Submitted by Kropotkin on Thu, 2009-06-18 15:31.
Dorna, the body responsible for organizing, promoting and marketing the MotoGP series, has traditionally done a fantastic job in selling the series to television broadcasters, making the series the second biggest form of motor racing on TV, behind only Formula One, with TV viewing figures not far off the numbers for F1, and hundreds of millions of TV viewers watching the sport online. Unsurprisingly, Dorna has come to think of its job as selling TV broadcast rights.
The tragic consequence of this concentration on old media is that they have singularly failed to grok the internet, as the expression has it. To Dorna, the internet is a threat, a force they can neither understand nor control, and what's worse, a medium without an obvious method of generating an income from. Exacerbating the problem is the rise of peer-to-peer technologies such as BitTorrent and video sharing websites like Youtube. Torrents of MotoGP races appear online within minutes of the events finishing, while clips of the most exciting and controversial parts of MotoGP races likewise flood onto Youtube almost immediately after they happen.
Youtube, in particular, has been a target of Dorna, the site's reputation for taking material subject to copyright claims down first, then asking questions about it later - effectively reversing the burden of proof - making Dorna's job a lot easier. Videos of MotoGP footage on Youtube tend to disappear within a few days of going up, with Dorna firing off takedown notices at a vast rate.
The reasoning behind the heavy-handed action is simple, and to some extent understandable. Dorna earns many millions of dollars in revenue from TV broadcasters, who do not take kindly to seeing the material they paid so heavily for being available online for free. But what is interesting about the blocked videos on Youtube is that the copyright claims are all issued by Dorna, rather than the companies actually broadcasting the material. Footage can be found on Youtube from the German broadcaster DSF, the Italian broadcasters Italia 1 and Mediaset, the BBC, Eurosport, in its many national incarnations, but each time these videos are removed, it is always at the behest of Dorna, not the broadcaster.
This heavy-handedness is pointless, foolish and self-defeating.

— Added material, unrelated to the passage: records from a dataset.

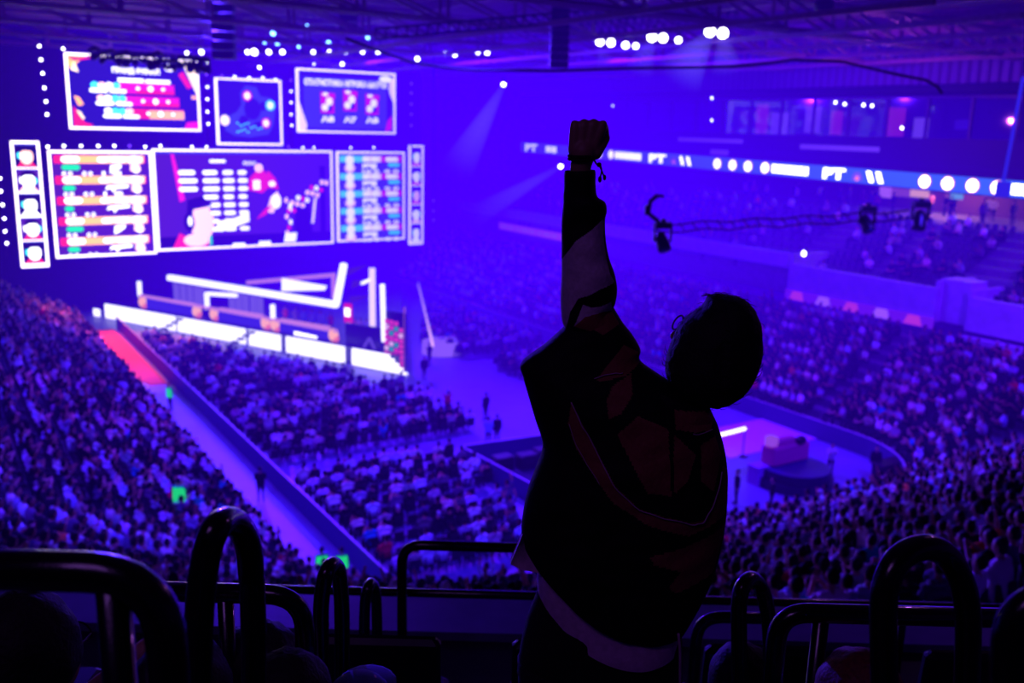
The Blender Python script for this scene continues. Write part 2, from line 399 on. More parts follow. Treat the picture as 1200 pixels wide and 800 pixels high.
# ------------------------------------------------------------------ roof trusses
def truss(mb, a, b, h=1.0, w=.8, n=8, r=.06, mi=0):
    a, b = Vector(a), Vector(b); d = (b - a).normalized(); s = d.cross(Vector((0, 0, 1))).normalized() * w / 2; up = Vector((0, 0, h / 2))
    ch = [s + up, -s + up, s - up, -s - up]
    for c in ch: mb.beam(a + c, b + c, r, r, mi)
    for i in range(n):
        p, q = a + (b - a) * i / n, a + (b - a) * (i + 1) / n
        mb.beam(p + ch[0], q + ch[2], r * .7, r * .7, mi); mb.beam(p + ch[1], q + ch[3], r * .7, r * .7, mi)
        mb.beam(p + ch[0], q + ch[1], r * .7, r * .7, mi); mb.beam(p + ch[0], p + ch[2], r * .7, r * .7, mi); mb.beam(p + ch[1], p + ch[3], r * .7, r * .7, mi)
for i in range(6):
    v = 6 + i * 10; m = MB(); truss(m, (-20, v, 23.3), (50, v, 22.9), 1.5, .9, 15, .2)
    struct(hall_obj(m, 'ceiling_truss', steel))
for i in range(6):
    u = 16 + i * 6; m = MB(); m.beam((u, -6, 24.0), (u, 66, 24.0), .35, .5); m.beam((u, -6, 22.1), (u, 66, 22.1), .22, .25); struct(hall_obj(m, 'ceiling_beam', steel))

# ------------------------------------------------------------------ screens
VS = 55.0
def scr(u0, z0, u1, z1, label, tilt=0):
    t = empty('led_screen', W((u0 + u1) / 2, VS, z0), label, 'led screen', 'led screens hung over the stage')
    m = MB(); w = .16
    for (a, b, c, d) in ((u0 - w, u1 + w, z0 - w, z0), (u0 - w, u1 + w, z1, z1 + w), (u0 - w, u0, z0, z1), (u1, u1 + w, z0, z1)):
        m.box(((a + b) / 2, VS, (c + d) / 2), (b - a, .2, d - c))
    hall_obj(m, 'screen_frame', LEDG, t)
    m = MB(); m.box(((u0 + u1) / 2, VS + .3, (z0 + z1) / 2), (u1 - u0, .35, z1 - z0)); hall_obj(m, 'screen_housing', black_metal, t)
    return t
SM = [NAVY, WHT, ORNG, RED, PINK, GRN, CYAN, SKN, DRK, BLU, CREAM, PURP, TEAL]
class SC:
    """flat display graphics in screen coordinates, x right 0..1, y up 0..1"""
    def __init__(s, u0, z0, u1, z1, bg=0): s.b = (u0, z0, u1, z1); s.m = MB(); s.k = 0; s.rect(0, 0, 1, 1, bg)
    def P(s, x, y): return (s.b[0] + (s.b[2] - s.b[0]) * x, VS - .05 - s.k * .002, s.b[1] + (s.b[3] - s.b[1]) * y)
    def rect(s, x0, y0, x1, y1, mi, sk=0.0): s.k += 1; s.m.poly([s.P(x0, y0), s.P(x1, y0), s.P(x1 + sk, y1), s.P(x0 + sk, y1)], mi)
    def pol(s, pts, mi): s.k += 1; s.m.poly([s.P(*p) for p in pts], mi)
    def ell(s, x, y, rx, ry, mi, n=14): s.pol([(x + rx * math.cos(2 * PI * i / n), y + ry * math.sin(2 * PI * i / n)) for i in range(n)], mi)
    def pill(s, x0, y0, x1, y1, mi):
        asp = (s.b[3] - s.b[1]) / (s.b[2] - s.b[0]); r = (y1 - y0) / 2; rx = r * asp; pts = []
        for i in range(7): a = -PI / 2 + PI * i / 6; pts.append((x1 - rx + rx * math.cos(a), (y0 + y1) / 2 + r * math.sin(a)))
        for i in range(7): a = PI / 2 + PI * i / 6; pts.append((x0 + rx + rx * math.cos(a), (y0 + y1) / 2 + r * math.sin(a)))
        s.pol(pts, mi)
    def text(s, t, x0, y0, x1, y1, mi, bold=.03):
        s.k += 1; a, b = s.P(x0, y0), s.P(x1, y1); text_v(s.m, t, a[0], b[0], a[2], b[2], a[1], mi, bold)
    def done(s, parent): return hall_obj(s.m, 'display', SM, parent)

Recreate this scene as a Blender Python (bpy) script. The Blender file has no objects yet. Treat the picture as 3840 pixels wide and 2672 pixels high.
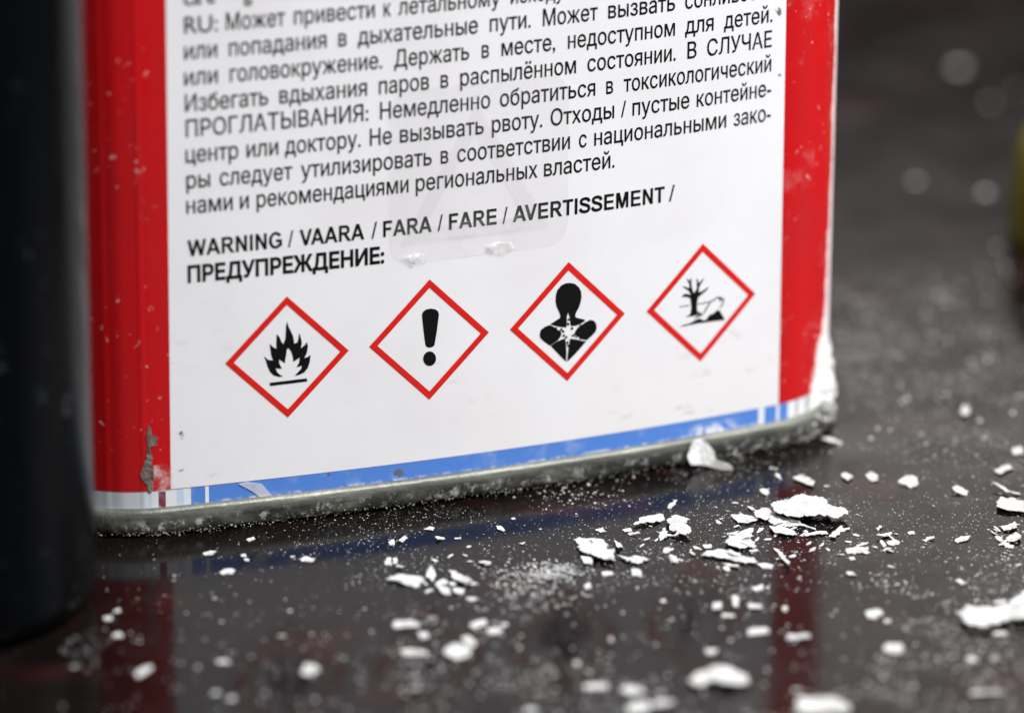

The pointlessness of taking down the videos is obvious from the fact that despite the long and growing list of takedowns issued, a 1 minute search turned up 20 other versions of the race still online, from radio commentary versions with stills, videos of people's home TVs showing the broadcast, high-quality wide-screen versions of the last few laps, and even a clip of the big screens at the track showing the final laps.